#### Collected data
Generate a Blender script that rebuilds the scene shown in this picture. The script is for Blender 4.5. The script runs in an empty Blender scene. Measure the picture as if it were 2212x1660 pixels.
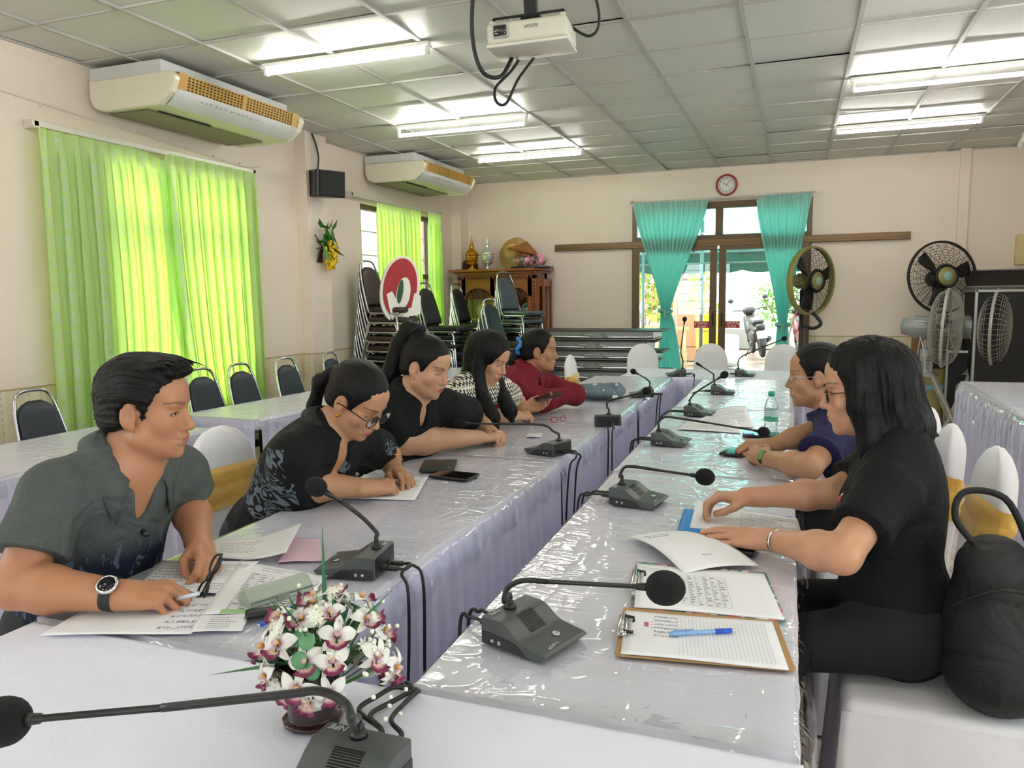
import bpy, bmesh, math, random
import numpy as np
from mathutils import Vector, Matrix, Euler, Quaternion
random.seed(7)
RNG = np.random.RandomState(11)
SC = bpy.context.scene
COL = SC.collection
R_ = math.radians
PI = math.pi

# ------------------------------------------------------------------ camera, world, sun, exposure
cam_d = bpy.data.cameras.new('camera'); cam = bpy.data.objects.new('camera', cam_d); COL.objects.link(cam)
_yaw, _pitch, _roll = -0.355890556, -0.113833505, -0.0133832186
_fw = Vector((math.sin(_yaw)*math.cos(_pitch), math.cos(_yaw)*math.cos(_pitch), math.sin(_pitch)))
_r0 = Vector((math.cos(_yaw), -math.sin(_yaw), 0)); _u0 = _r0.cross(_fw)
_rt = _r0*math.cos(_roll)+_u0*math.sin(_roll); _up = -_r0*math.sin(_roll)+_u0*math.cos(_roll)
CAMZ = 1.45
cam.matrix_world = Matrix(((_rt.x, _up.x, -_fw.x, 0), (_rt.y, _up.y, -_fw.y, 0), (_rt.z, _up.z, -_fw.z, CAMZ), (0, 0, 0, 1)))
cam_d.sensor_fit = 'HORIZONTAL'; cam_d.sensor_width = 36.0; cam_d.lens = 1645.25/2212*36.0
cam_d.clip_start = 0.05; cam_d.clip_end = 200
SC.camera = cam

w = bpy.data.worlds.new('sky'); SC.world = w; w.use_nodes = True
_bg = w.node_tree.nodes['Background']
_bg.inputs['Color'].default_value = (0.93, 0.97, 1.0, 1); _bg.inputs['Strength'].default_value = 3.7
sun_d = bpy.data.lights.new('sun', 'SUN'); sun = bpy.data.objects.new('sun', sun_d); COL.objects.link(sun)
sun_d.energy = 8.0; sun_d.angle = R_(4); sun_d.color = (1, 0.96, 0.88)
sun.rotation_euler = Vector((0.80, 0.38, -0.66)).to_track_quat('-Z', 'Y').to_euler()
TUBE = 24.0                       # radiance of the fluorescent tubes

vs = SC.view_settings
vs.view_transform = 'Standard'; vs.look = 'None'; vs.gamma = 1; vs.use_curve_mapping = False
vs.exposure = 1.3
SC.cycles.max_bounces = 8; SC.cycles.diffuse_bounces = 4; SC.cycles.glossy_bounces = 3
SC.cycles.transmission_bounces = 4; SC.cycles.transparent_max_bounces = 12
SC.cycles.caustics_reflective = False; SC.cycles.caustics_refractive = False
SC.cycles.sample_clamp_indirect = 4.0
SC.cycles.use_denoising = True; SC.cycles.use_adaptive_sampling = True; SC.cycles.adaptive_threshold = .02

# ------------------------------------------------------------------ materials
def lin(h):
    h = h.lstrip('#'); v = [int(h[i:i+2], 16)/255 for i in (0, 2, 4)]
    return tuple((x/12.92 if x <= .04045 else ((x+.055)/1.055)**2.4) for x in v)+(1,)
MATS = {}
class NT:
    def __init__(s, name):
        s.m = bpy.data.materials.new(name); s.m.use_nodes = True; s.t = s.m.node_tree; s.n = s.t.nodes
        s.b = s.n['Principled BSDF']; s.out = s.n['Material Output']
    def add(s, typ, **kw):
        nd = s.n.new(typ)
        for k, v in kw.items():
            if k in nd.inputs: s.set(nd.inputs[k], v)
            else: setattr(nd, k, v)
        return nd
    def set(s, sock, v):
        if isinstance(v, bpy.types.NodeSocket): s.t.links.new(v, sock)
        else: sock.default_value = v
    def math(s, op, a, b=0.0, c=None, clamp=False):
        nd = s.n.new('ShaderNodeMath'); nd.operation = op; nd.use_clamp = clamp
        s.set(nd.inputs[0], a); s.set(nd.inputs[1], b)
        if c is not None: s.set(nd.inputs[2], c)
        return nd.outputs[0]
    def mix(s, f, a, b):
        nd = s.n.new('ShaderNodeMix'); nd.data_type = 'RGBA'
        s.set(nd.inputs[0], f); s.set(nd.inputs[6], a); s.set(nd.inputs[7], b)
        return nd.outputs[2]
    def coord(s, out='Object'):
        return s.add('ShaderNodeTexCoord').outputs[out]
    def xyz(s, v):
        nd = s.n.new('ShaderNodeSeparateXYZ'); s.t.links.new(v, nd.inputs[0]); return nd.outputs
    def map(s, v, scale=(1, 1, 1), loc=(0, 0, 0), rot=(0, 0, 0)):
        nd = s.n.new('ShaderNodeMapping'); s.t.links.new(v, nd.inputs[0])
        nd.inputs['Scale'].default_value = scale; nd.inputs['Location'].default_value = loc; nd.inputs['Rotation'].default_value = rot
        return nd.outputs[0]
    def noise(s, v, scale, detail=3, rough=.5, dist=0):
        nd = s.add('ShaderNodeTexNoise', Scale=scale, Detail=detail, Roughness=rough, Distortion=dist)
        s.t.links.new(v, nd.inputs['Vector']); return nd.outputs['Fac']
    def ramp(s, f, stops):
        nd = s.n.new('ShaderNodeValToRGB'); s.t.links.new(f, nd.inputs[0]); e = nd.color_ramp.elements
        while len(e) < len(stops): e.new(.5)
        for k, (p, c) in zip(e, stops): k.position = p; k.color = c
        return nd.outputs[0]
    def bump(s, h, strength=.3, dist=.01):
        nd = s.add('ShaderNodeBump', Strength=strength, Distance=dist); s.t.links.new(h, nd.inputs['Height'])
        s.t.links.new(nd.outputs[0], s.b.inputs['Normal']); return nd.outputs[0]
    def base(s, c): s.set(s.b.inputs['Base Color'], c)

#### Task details
Transcribe the opening line of the listing above, please, and every line after it through the line with "TUBE = 24.0", word for word, without pictures.

#### Final result
Generate a Blender script that rebuilds the scene shown in this picture. The script is for Blender 4.5. The script runs in an empty Blender scene. Measure the picture as if it were 2212x1660 pixels.
import bpy, bmesh, math, random
import numpy as np
from mathutils import Vector, Matrix, Euler, Quaternion
random.seed(7)
RNG = np.random.RandomState(11)
SC = bpy.context.scene
COL = SC.collection
R_ = math.radians
PI = math.pi

# ------------------------------------------------------------------ camera, world, sun, exposure
cam_d = bpy.data.cameras.new('camera'); cam = bpy.data.objects.new('camera', cam_d); COL.objects.link(cam)
_yaw, _pitch, _roll = -0.355890556, -0.113833505, -0.0133832186
_fw = Vector((math.sin(_yaw)*math.cos(_pitch), math.cos(_yaw)*math.cos(_pitch), math.sin(_pitch)))
_r0 = Vector((math.cos(_yaw), -math.sin(_yaw), 0)); _u0 = _r0.cross(_fw)
_rt = _r0*math.cos(_roll)+_u0*math.sin(_roll); _up = -_r0*math.sin(_roll)+_u0*math.cos(_roll)
CAMZ = 1.45
cam.matrix_world = Matrix(((_rt.x, _up.x, -_fw.x, 0), (_rt.y, _up.y, -_fw.y, 0), (_rt.z, _up.z, -_fw.z, CAMZ), (0, 0, 0, 1)))
cam_d.sensor_fit = 'HORIZONTAL'; cam_d.sensor_width = 36.0; cam_d.lens = 1645.25/2212*36.0
cam_d.clip_start = 0.05; cam_d.clip_end = 200
SC.camera = cam

w = bpy.data.worlds.new('sky'); SC.world = w; w.use_nodes = True
_bg = w.node_tree.nodes['Background']
_bg.inputs['Color'].default_value = (0.93, 0.97, 1.0, 1); _bg.inputs['Strength'].default_value = 3.7
sun_d = bpy.data.lights.new('sun', 'SUN'); sun = bpy.data.objects.new('sun', sun_d); COL.objects.link(sun)
sun_d.energy = 8.0; sun_d.angle = R_(4); sun_d.color = (1, 0.96, 0.88)
sun.rotation_euler = Vector((0.80, 0.38, -0.66)).to_track_quat('-Z', 'Y').to_euler()
TUBE = 24.0                       # radiance of the fluorescent tubes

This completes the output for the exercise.